- DATA:

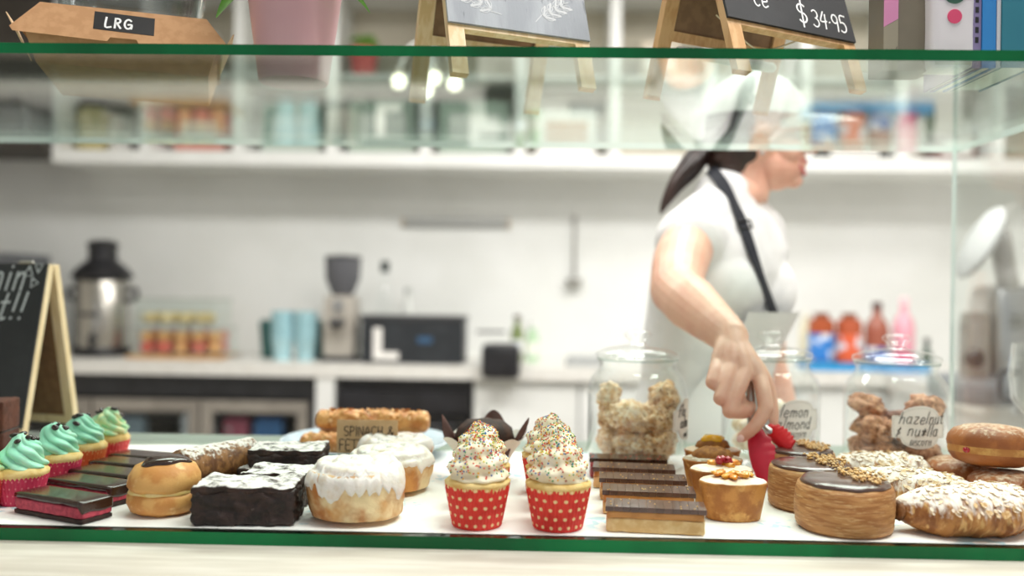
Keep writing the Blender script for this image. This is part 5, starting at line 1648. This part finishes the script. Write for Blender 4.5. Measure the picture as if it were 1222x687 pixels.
# ================================================================== the woman behind the case
from mathutils.bvhtree import BVHTree
def fused(mb, name, material, parent, voxel, smooth=3, fac=.5):
    o = mb.build(name, material, None, angle=180)
    md = o.modifiers.new('r', 'REMESH'); md.mode = 'VOXEL'; md.voxel_size = voxel; md.use_smooth_shade = True
    if smooth:
        s = o.modifiers.new('s', 'SMOOTH'); s.iterations = smooth; s.factor = fac
    dg = bpy.context.evaluated_depsgraph_get()
    me = bpy.data.meshes.new_from_object(o.evaluated_get(dg))
    me.name = name
    if not me.materials:
        me.materials.append(material)
    o.modifiers.clear()
    old = o.data
    o.data = me
    bpy.data.meshes.remove(old)
    if parent is not None:
        o.parent = parent
        o.matrix_parent_inverse = parent.matrix_world.inverted()
    return o
def bvh(objs):
    vs, fs = [], []
    for o in objs:
        k = len(vs)
        vs += [v.co.copy() for v in o.data.vertices]
        fs += [[i + k for i in p.vertices] for p in o.data.polygons]
    return BVHTree.FromPolygons(vs, fs)

def skin_extra(N, vec, c):
    return N.mix(N.ramp(N.noise(vec, 26, 3, .5), .5, .72), c, lin('#dd9c88'))
M['skin'] = mat('skin', '#e9bca4', .45, col2='#dfa68f', ns=14, lo=.4, hi=.7, sss=.2, sssr=.006, bump=.1, bs=240)
M['shirt'] = mat('white_cotton', '#e9e9e8', .85, col2='#e0e0df', ns=14, bump=.25, bs=26)
M['apron'] = mat('pale_apron_cotton', '#ececec', .85, bump=.3, bs=60)
M['navy'] = mat('navy_webbing', '#20232c', .75, bump=.3, bs=300)
M['hair'] = mat('dark_brown_hair', '#3a2620', .4, col2='#241713', ns=20, stretch=(1, 1, .3), bump=.8, bs=60)
M['cap'] = mat('white_cap_cotton', '#f1f1ef', .8, bump=.2, bs=120)
M['lip'] = mat('lip', '#c9706e', .4)
M['teeth'] = mat('teeth', '#f6f1ea', .25)

N0 = at(868, 240, 1.86)
RS = at(826, 284, 1.775)
wc = at(838, 400, 1.88)
hx = V((N0.x - RS.x, N0.y - RS.y, 0)).normalized()       # from right shoulder to neck
f2 = V((hx.y, -hx.x, 0))                                  # facing (right and towards the case)
if f2.y > 0: f2 = -f2
LS = V((2 * N0.x - RS.x, 2 * N0.y - RS.y, RS.z + .012))
ground = V((wc.x, wc.y + .0, 0))
person = thing('person', 'woman in a white cap, white shirt and dark apron strap reaching with tongs', 'person', ground)
bpy.context.view_layer.update()

def ell(mb, c, r, rot=None, sub=3):
    """ellipsoid with radii along forward, side and up of frame rot (three vectors)"""
    a, b, u = rot
    vs, fs = ICO[sub]
    mb.add([c + a * (p.x * r[0]) + b * (p.y * r[1]) + u * (p.z * r[2]) for p in vs], fs)
ZU = V((0, 0, 1))
# torso stations: centre xy, z, half width (side), half depth (front)
def mixxy(k, z):
    return V((wc.x + (N0.x - wc.x) * k, wc.y + (N0.y - wc.y) * k, z))
TOR = [(mixxy(-.1, .86), .172, .125), (mixxy(0, .95), .175, .128), (mixxy(.1, 1.08), .15, .112), (mixxy(.4, 1.2), .158, .118), (mixxy(.7, 1.31), .165, .118), (mixxy(.9, 1.385), .148, .098), (mixxy(1.0, N0.z - .025), .095, .07)]
def torso(mb, grow, z0=-1):
    P = [t_[0] for t_ in TOR]; A = [t_[1] + grow for t_ in TOR]; B = [t_[2] + grow for t_ in TOR]
    k = 5
    Ps = spline(P, k); As = lerpl(A, k); Bs = lerpl(B, k)
    sd = ZU.cross(f2)
    rings = []
    n = 40
    vs = []
    for p, a, b in zip(Ps, As, Bs):
        vs += [p + f2 * (b * math.cos(2 * PI * i / n)) + sd * (a * math.sin(2 * PI * i / n)) for i in range(n)]
    fs = []
    for j in range(len(Ps) - 1):
        for i in range(n):
            fs.append((j * n + i, j * n + (i + 1) % n, (j + 1) * n + (i + 1) % n, (j + 1) * n + i))
    fs.append(list(range(n))[::-1]); fs.append([(len(Ps) - 1) * n + i for i in range(n)])
    mb.add(vs, fs)
    for s in (-1, 1):
        ell(mb, mixxy(.6, 1.272) + f2 * .072 + sd * s * .062, (.062 + grow, .068 + grow, .07 + grow), (f2, sd, ZU))

# head frame
HC = at(908, 165, 1.875)
hf = V((1, -.14, 0)).normalized()
hr = V((hf.y, -hf.x, 0))
def HP(f, r, u):
    return HC + hf * f + hr * r + ZU * u
HR = (hf, hr, ZU)
body = MB()
ell(body, HP(-.012, 0, .022), (.094, .074, .098), HR, 4)
ell(body, HP(.03, 0, -.055), (.058, .054, .056), HR)
ell(body, HP(.067, 0, -.09), (.02, .02, .016), HR)
ell(body, HP(.07, 0, .03), (.025, .05, .03), HR)
ell(body, HP(.072, 0, -.052), (.022, .03, .03), HR)
for s in (-1, 1):
    ell(body, HP(.05, s * .035, -.03), (.03, .026, .03), HR)
    ell(body, HP(-.004, s * .073, -.012), (.019, .009, .031), HR)
    ell(body, HP(-.012, s * .078, -.006), (.012, .007, .022), HR)
body.tube([HP(.083, 0, .022), HP(.096, 0, 0), HP(.109, 0, -.02)], [.009, .01, .0125], 12)
for s in (-1, 1):
    ell(body, HP(.097, s * .011, -.024), (.011, .008, .008), HR)
body.tube([HP(-.022, 0, -.05), HP(-.028, 0, -.11), N0 + V((0, 0, .01)), N0 - V((0, 0, .06))], [.052, .05, .056, .07], 20)
body.tube([N0 + V((0, 0, -.01)), RS.lerp(N0, .45) + V((0, 0, .012)), RS + V((0, 0, .004))], [.05, .05, .048], 18)
body.tube([N0 + V((0, 0, -.01)), LS.lerp(N0, .45) + V((0, 0, .012)), LS + V((0, 0, .004))], [.05, .05, .048], 18)
torso(body, -.006)
# right arm
EL = at(806, 346, 1.565)
WR = at(872, 402, 1.365)
ua = spline([RS, RS.lerp(EL, .5) + V((-.006, 0, .004)), EL], 6)
body.tube(ua, lerpl([.052, .053, .045], 6), 20)
fa = spline([EL, EL.lerp(WR, .35) + V((-.003, 0, .002)), EL.lerp(WR, .75), WR], 5)
body.tube(fa, lerpl([.044, .046, .035, .0275], 5), 20)
# left arm, hanging on the far side
LE = LS + V((.03, .03, -.27)); LW = LE + V((.05, -.06, -.22))
body.tube(spline([LS, LS.lerp(LE, .5), LE], 5), lerpl([.05, .048, .041], 5), 16)
body.tube(spline([LE, LE.lerp(LW, .35), LW], 5), lerpl([.04, .038, .026], 5), 16)
for k in range(4):
    o_ = hx * (.012 * (k - 1.5))
    body.tube([LW, LW + V((.02, -.02, -.07)) + o_ * 1.4], [.02, .013], 10)
    body.tube(spline([LW + V((.02, -.02, -.07)) + o_ * 1.4, LW + V((.03, -.03, -.11)) + o_ * 1.5, LW + V((.02, -.045, -.14)) + o_ * 1.4], 3), lerpl([.011, .0095, .008], 3), 10)
body.tube([LW + V((.0, -.02, -.02)), LW + V((.0, -.06, -.05)), LW + V((.01, -.07, -.085))], [.013, .011, .009], 10)
# right hand round the tongs: knuckles, middle joints, tips
MCP = [at(856, 434, 1.318), at(872, 438, 1.303), at(889, 444, 1.296), at(907, 452, 1.298)]
PIP = [at(850, 456, 1.278), at(860, 475, 1.262), at(871, 490, 1.256), at(914, 487, 1.262)]
DIP = [at(866, 465, 1.283), at(877, 480, 1.276), at(889, 491, 1.274), at(902, 507, 1.258)]
TIP = [at(873, 461, 1.302), at(884, 474, 1.298), at(896, 484, 1.296), at(886, 521, 1.262)]
rads = [(.0108, .0102, .0092, .0082), (.0115, .011, .0098, .0086), (.0118, .0113, .01, .0088), (.0122, .0108, .0096, .008)]
for a, b, c, d, r in zip(MCP, PIP, DIP, TIP, rads):
    body.tube(spline([WR.lerp(a, .12), WR.lerp(a, .6) + V((0, -.004, .002)), a], 4), lerpl([.0205, .0155, r[0]], 4), 14)
    body.tube(spline([a, a.lerp(b, .5) + V((0, -.003, .002)), b], 4), lerpl([r[0], (r[0] + r[1]) / 2, r[1]], 4), 14)
    body.tube(spline([b, c, d], 4), lerpl([r[1], r[2], r[3]], 4), 14)
for a, b in zip(MCP, MCP[1:]):
    body.tube([a.lerp(WR, .25), b.lerp(WR, .25)], .0145, 12)
    body.tube([a.lerp(WR, .5) + V((0, .014, 0)), b.lerp(WR, .5) + V((0, .014, 0))], .014, 12)
body.tube([EL.lerp(WR, .9), WR, WR.lerp(MCP[1].lerp(MCP[2], .5), .35)], [.0285, .0275, .0225], 16)
TH = [WR.lerp(MCP[3], .3) + V((.004, .02, 0)), at(908, 450, 1.335), at(919, 480, 1.318), at(922, 506, 1.302)]
body.tube(spline(TH, 4), lerpl([.018, .015, .0115, .0085], 4), 14)
bod = fused(body, 'body', M['skin'], person, .0024, 2, .5)

# shirt
sh = MB()
torso(sh, .006)
for S in (RS, LS):
    sh.tube([mixxy(.95, N0.z - .045), S.lerp(N0, .5) + V((0, 0, .006)), S + V((0, 0, .004))], [.058, .06, .062], 24)
d_ = (EL - RS).normalized()
sh.tube([RS + V((0, 0, .0)) - d_ * .01, RS + d_ * .022], [.066, .072], 28)
dl = (LE - LS).normalized()
sh.tube([LS, LS + dl * .03], [.06, .064], 24)
sh.tube([N0 - V((.005, 0, .03)), N0 + V((-.008, 0, .004))], [.075, .064], 24)
shirt = fused(sh, 'shirt', M['shirt'], person, .0055, 6, .5)
# crease folds pressed into the cloth
nrs = [v.normal.copy() for v in shirt.data.vertices]
buf = []
for v, nr in zip(shirt.data.vertices, nrs):
    p = v.co
    buf.extend(p + nr * (mn.noise(V((p.x * 9 + p.z * 5, p.y * 9, p.z * 11))) * .004 + mn.noise(p * 24) * .0016))
shirt.data.vertices.foreach_set('co', buf)
shirt.data.update()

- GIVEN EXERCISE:
Pictures stay out. Print the data exactly, from its first line through the line containing "return BVHTree.FromPolygons(vs, fs)".

- EXERCISE OUTPUT:
Keep writing the Blender script for this image. This is part 5, starting at line 1648. This part finishes the script. Write for Blender 4.5. Measure the picture as if it were 1222x687 pixels.
# ================================================================== the woman behind the case
from mathutils.bvhtree import BVHTree
def fused(mb, name, material, parent, voxel, smooth=3, fac=.5):
    o = mb.build(name, material, None, angle=180)
    md = o.modifiers.new('r', 'REMESH'); md.mode = 'VOXEL'; md.voxel_size = voxel; md.use_smooth_shade = True
    if smooth:
        s = o.modifiers.new('s', 'SMOOTH'); s.iterations = smooth; s.factor = fac
    dg = bpy.context.evaluated_depsgraph_get()
    me = bpy.data.meshes.new_from_object(o.evaluated_get(dg))
    me.name = name
    if not me.materials:
        me.materials.append(material)
    o.modifiers.clear()
    old = o.data
    o.data = me
    bpy.data.meshes.remove(old)
    if parent is not None:
        o.parent = parent
        o.matrix_parent_inverse = parent.matrix_world.inverted()
    return o
def bvh(objs):
    vs, fs = [], []
    for o in objs:
        k = len(vs)
        vs += [v.co.copy() for v in o.data.vertices]
        fs += [[i + k for i in p.vertices] for p in o.data.polygons]
    return BVHTree.FromPolygons(vs, fs)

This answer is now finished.